Under the hope program, instead of abandoning an upside down house, Mr Smith has incentive to keep 22 Cherry Street and has it appraised for $200,000. HUD agrees to lend on it at 90%, with 10% equity for borrower, but when borrower sells, they give HUD half equity. The original bank takes the same loss they would have if in foreclosure, due to not having to pay attorney fees, maintain a house for months, pay closing costs, realtor commissions etc. 22 Cherry Street is now one less home on a flooded market. Mr. Smith saves his credit, and down the road will be able to buy another home. He sells 22 Cherry Street 4 years later for $230,000, splits difference with HUD, HUD has made money on the loan which helps keep financial system stable.

It remains to be seen how much money HUD will lose on some of these loans, but they will lost money on some of these loand since they are essentially lending at a 90% LTV in a falling market (if the appraisal is not inflated), to a borrower who is currently behind in their mortgage and likely has crappy credit. Some of these new loans will default before there is nay increase in equity and HUD will take a hit on these loans. The question is whether or not the cumulative losses on the loans which do default will exceed the gain on the future gain HUD makes from the their share of the appreciation of the other properties in the future. Seeing how there may not be any significant appreciation in many areas for many years to come, we just don't know the answer to this question at this time.
 
^^^^^^
Just like the HOLC (Home Owners Lending Corporation) of the 1930's....
Gov enterprise, that looked like they were going to lose a ton of $$, financing houses
in that declining market, but, at the end, they actually turned a profit.
Not large, but a profit.

BTW... I do NOT feel the lenders pain, nor feel sorry for those people whose mutual funds own those CDOs.
IMHO, "You pays your money, and you takes you chances."
You can put all your eggs in one basket, but then you better watch the basket real close.
 
this bill differs from the others is that it is not bailing out the lenders, but bailing out ( or helping, depending on your point of view) the indivicual owner. Since lender health depends on individual owner health ( abitlity to repay) , helping the owners ( little people, re tax payers) is a smart move, one this admin was going to veto,,had we helped borrowers earlier, instead of pumping billions into failing financial institutions, the market and economy would be better than it is now.

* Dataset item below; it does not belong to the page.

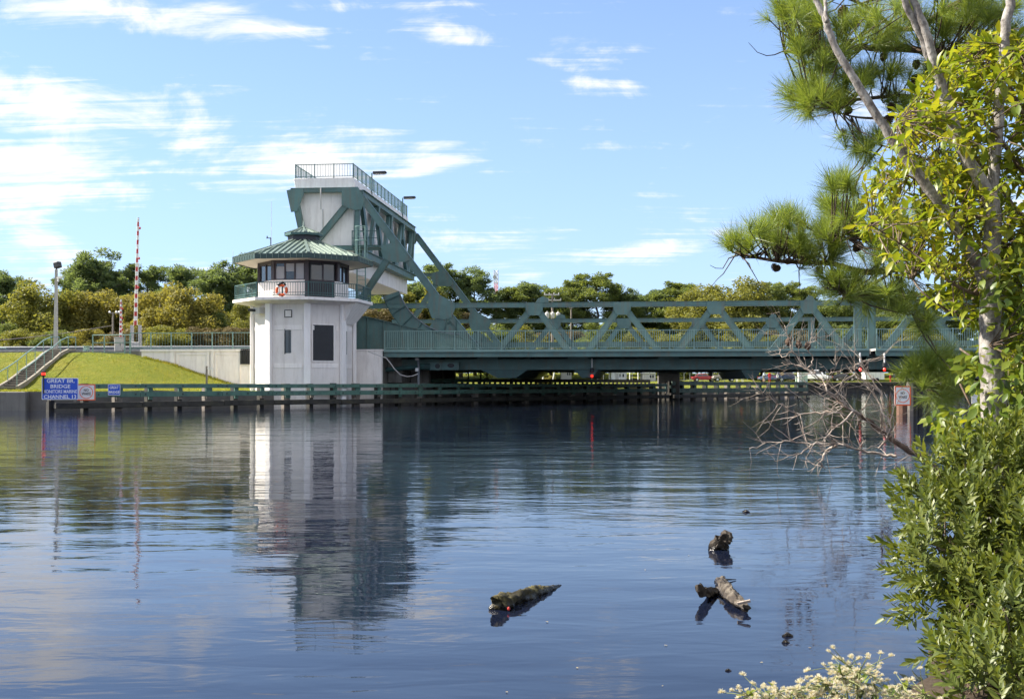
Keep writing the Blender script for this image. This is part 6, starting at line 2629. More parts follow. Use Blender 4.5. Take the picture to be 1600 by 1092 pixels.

This bill will help, but it is coming in very late, too many homeowners have already defaulted, the market will be stuck with excess inventory for years , hundreds of thousands of former owners, with no equity after being foreclosed and ruined credit, won't have the downpayment or credit avail to buy homes, further adding to oversupply. I agree, some of the new FHA loans will default, but the greater number of loans that will perform will still make the program profitable.
 
I realize this is an old thread but reading through this it looks like its only for sub prime loans on the original transaction?

So if someone had good credit and wasnt "tricked" by the terrible sub prime broker than theres no "out" for them? Its basicly punishing people for having good credit and putting actual hard earned savings down on a home. Arent they the ones that should get help if job/market/economic conditions drastically change?

Its helping people who shouldnt of had a house in the first place. So the hard working/saver/family man gets no HOPE because he didnt have to go subprime?